_TASK INPUT_
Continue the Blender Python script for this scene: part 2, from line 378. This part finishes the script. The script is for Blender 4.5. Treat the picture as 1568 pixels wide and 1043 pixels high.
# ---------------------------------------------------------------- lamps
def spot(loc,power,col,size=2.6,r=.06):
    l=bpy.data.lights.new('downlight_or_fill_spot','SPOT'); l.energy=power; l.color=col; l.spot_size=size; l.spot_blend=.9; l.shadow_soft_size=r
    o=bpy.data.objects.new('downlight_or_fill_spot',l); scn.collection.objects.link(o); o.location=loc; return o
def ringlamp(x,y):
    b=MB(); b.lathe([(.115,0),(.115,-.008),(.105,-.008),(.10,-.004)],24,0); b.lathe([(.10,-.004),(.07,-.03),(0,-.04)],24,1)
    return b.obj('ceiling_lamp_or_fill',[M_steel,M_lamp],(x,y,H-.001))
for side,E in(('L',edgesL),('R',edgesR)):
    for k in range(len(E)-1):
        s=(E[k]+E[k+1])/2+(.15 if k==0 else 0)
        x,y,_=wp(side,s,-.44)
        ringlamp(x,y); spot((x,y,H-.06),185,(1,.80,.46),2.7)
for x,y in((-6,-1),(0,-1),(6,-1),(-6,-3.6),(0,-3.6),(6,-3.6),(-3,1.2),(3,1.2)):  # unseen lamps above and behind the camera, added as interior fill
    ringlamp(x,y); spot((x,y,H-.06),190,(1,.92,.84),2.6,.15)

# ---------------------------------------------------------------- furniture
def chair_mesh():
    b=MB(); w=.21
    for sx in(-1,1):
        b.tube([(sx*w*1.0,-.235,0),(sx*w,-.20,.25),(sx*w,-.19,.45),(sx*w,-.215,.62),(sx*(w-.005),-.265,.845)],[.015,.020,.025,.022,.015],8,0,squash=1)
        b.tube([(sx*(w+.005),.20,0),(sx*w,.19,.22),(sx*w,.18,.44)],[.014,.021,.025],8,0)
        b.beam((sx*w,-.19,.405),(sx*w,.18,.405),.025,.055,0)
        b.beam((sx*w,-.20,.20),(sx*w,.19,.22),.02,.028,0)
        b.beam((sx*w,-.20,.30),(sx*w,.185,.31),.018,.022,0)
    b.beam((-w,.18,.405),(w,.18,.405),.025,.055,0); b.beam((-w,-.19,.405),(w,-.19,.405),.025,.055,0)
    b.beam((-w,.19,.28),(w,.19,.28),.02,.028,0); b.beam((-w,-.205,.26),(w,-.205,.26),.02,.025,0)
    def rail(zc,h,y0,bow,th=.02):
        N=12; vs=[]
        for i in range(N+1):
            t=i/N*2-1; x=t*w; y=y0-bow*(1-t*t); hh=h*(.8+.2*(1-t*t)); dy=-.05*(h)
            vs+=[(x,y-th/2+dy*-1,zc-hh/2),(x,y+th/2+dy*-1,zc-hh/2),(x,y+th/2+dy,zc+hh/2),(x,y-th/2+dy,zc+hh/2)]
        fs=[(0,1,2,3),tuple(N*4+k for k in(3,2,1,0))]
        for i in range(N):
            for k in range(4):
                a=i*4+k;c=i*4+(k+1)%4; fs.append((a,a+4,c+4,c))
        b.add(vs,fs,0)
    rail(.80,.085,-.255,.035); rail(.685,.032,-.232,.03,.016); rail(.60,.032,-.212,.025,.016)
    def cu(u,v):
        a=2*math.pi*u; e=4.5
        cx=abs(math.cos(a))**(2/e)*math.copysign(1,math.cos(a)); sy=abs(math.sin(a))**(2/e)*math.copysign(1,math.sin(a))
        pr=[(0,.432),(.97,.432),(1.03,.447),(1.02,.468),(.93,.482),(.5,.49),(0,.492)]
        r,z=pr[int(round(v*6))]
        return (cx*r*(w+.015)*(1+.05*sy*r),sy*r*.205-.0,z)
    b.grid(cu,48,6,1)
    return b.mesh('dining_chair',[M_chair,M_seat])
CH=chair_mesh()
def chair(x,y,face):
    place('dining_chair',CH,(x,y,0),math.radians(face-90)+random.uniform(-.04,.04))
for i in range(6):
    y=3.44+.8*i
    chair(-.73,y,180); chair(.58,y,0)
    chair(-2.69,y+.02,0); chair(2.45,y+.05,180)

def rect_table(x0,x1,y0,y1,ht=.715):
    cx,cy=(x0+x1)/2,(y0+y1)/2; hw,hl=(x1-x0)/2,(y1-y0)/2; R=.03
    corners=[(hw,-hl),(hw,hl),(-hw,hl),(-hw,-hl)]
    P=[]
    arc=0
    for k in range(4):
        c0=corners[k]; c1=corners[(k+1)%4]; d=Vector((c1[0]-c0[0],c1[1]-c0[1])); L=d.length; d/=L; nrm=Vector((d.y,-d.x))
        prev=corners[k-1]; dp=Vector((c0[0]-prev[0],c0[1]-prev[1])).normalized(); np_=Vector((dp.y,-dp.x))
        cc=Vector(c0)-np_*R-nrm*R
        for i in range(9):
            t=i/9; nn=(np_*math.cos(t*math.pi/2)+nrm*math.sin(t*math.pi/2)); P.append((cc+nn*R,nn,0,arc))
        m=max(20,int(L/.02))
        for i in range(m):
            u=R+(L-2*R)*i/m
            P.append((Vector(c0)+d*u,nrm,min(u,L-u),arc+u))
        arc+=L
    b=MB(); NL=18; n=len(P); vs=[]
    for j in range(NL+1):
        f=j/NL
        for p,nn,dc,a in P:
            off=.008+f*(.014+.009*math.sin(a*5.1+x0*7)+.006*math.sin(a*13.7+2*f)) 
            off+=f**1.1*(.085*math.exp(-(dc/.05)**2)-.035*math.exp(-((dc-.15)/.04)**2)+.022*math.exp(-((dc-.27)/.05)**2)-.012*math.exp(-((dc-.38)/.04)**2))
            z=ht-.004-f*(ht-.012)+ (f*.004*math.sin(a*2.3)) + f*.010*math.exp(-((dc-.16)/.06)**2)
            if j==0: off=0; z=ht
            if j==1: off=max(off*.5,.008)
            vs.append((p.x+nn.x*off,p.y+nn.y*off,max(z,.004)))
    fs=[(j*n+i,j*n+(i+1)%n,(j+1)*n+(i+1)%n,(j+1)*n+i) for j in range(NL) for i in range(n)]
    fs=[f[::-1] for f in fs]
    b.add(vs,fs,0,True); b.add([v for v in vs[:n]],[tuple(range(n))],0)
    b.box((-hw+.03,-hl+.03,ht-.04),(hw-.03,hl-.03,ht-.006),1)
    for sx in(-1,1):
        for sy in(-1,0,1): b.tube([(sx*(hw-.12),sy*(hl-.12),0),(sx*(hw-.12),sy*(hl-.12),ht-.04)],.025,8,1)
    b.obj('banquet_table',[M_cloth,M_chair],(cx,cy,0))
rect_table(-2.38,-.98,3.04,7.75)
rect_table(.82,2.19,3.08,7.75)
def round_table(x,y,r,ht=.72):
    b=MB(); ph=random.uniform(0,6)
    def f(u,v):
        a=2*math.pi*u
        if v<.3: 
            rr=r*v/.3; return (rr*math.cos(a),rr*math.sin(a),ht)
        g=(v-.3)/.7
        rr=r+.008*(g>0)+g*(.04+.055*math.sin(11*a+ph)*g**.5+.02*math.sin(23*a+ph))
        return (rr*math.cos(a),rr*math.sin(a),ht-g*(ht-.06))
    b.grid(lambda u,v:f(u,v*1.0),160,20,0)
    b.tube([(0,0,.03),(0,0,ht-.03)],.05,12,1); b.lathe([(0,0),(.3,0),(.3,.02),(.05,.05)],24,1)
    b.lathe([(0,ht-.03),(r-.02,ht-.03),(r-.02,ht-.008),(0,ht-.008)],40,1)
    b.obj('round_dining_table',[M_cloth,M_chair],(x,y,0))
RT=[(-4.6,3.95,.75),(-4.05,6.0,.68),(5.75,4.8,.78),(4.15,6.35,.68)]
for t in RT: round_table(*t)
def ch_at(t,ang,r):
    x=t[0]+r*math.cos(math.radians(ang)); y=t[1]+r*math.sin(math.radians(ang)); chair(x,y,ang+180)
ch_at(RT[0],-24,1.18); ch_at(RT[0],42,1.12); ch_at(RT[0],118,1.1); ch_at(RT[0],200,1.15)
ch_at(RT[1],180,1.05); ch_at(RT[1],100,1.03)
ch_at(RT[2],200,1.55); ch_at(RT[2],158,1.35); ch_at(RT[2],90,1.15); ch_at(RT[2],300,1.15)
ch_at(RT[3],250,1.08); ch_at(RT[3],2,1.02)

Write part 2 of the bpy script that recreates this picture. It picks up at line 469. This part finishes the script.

_OBJECTIVE_
List the lines of the material in which the word "script" occurs.

_REPLY TO THE EXERCISE_
Continue the Blender Python script for this scene: part 2, from line 378. This part finishes the script. The script is for Blender 4.5. Treat the picture as 1568 pixels wide and 1043 pixels high.
Write part 2 of the bpy script that recreates this picture. It picks up at line 469. This part finishes the script.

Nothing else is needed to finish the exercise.